EXERCISE PROMPT:
Up to and including the line that contains "PI = math.pi", repeat each line of the data exactly, starting from the first.

---+---

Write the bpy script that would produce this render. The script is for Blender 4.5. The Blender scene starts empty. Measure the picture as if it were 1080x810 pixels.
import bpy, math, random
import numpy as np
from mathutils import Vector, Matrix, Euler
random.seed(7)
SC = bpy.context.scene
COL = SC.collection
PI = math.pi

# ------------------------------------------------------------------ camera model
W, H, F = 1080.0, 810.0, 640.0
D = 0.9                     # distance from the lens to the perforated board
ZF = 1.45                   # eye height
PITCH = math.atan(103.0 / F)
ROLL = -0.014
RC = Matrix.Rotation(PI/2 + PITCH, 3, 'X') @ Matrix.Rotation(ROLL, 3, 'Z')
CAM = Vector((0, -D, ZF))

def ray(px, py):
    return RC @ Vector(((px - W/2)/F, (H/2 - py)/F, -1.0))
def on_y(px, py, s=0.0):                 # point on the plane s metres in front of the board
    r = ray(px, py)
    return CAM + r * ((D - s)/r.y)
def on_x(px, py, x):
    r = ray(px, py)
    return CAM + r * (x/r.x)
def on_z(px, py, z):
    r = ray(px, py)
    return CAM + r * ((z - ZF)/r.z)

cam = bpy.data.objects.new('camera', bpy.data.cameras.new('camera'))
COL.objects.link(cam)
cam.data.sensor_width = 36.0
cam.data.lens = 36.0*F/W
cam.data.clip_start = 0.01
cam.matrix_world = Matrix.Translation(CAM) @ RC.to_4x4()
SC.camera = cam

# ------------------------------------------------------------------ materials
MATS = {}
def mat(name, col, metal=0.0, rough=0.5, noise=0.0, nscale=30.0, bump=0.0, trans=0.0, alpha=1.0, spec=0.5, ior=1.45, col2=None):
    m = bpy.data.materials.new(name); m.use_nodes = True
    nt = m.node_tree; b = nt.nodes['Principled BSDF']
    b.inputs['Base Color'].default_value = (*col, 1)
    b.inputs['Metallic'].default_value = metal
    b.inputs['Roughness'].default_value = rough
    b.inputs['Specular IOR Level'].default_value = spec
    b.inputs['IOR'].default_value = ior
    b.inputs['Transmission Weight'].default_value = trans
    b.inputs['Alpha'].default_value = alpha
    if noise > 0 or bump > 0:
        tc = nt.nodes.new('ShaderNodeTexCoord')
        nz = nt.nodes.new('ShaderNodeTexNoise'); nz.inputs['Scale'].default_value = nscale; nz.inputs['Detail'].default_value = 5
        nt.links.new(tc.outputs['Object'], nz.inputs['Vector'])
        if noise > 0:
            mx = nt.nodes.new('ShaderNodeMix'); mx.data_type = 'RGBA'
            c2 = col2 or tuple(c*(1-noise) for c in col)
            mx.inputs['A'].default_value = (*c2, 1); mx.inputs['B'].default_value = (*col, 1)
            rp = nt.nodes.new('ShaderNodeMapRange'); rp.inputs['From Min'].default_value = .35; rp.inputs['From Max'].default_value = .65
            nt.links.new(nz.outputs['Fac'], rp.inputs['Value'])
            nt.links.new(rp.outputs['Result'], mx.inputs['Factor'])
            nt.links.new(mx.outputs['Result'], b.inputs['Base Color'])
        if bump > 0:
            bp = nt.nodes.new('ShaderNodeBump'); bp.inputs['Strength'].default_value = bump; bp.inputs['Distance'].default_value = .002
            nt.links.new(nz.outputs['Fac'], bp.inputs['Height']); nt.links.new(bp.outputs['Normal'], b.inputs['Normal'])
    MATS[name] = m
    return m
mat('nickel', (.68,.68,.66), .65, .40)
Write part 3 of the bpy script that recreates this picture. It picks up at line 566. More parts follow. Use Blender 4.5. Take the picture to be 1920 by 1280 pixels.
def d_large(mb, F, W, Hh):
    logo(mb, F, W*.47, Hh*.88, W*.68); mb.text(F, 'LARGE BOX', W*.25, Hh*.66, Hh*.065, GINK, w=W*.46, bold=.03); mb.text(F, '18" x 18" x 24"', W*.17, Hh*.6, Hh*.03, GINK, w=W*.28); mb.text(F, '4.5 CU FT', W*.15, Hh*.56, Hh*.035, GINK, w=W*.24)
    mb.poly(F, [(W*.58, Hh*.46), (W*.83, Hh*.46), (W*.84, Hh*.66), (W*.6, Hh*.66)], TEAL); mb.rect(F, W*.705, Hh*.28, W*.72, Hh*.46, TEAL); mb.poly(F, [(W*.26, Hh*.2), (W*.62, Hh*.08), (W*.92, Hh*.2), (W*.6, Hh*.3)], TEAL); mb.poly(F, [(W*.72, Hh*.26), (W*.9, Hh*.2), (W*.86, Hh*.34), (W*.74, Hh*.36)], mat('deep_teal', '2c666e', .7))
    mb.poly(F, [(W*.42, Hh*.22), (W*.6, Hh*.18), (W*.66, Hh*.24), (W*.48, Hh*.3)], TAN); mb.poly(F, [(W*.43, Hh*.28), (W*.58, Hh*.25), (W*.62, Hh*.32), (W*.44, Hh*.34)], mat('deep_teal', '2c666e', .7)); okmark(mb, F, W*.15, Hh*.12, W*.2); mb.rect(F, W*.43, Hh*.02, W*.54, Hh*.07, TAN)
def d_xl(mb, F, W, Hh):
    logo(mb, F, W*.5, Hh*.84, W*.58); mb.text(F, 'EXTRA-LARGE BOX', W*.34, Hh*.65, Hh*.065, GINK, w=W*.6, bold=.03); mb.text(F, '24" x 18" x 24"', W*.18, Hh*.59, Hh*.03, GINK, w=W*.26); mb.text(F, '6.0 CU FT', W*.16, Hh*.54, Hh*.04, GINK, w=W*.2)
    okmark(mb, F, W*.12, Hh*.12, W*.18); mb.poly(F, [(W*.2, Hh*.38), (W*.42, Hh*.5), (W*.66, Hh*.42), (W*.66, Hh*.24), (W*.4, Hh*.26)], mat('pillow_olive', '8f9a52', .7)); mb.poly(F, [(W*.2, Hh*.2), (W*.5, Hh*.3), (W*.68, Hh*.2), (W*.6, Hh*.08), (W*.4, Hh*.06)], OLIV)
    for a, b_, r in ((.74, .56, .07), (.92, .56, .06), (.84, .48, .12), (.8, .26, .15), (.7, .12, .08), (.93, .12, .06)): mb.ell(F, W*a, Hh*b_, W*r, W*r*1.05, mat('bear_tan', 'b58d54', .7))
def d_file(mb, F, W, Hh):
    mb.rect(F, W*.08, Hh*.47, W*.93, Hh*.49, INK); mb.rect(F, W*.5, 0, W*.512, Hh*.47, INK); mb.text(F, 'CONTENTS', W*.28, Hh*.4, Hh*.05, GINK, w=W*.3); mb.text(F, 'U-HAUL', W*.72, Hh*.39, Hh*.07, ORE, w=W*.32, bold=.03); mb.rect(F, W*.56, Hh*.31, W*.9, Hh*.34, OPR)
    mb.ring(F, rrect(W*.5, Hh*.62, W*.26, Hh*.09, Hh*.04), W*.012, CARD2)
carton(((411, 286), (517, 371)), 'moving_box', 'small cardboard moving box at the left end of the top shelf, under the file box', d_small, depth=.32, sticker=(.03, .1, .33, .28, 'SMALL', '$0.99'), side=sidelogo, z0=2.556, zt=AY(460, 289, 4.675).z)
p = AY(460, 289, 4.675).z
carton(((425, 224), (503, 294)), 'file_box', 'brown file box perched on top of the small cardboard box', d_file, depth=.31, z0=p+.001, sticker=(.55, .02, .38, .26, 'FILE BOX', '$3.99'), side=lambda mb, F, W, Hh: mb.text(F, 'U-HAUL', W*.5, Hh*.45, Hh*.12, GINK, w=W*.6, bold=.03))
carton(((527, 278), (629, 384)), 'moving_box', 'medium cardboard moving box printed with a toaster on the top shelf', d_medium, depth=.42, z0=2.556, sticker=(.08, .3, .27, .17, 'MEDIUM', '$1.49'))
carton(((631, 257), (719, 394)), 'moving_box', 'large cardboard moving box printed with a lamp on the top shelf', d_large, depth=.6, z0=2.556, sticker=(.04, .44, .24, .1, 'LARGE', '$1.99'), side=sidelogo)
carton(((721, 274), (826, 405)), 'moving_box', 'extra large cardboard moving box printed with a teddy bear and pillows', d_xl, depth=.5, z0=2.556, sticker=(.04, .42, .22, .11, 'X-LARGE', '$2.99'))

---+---

WRITTEN SOLUTION:
Write the bpy script that would produce this render. The script is for Blender 4.5. The Blender scene starts empty. Measure the picture as if it were 1080x810 pixels.
import bpy, math, random
import numpy as np
from mathutils import Vector, Matrix, Euler
random.seed(7)
SC = bpy.context.scene
COL = SC.collection
PI = math.pi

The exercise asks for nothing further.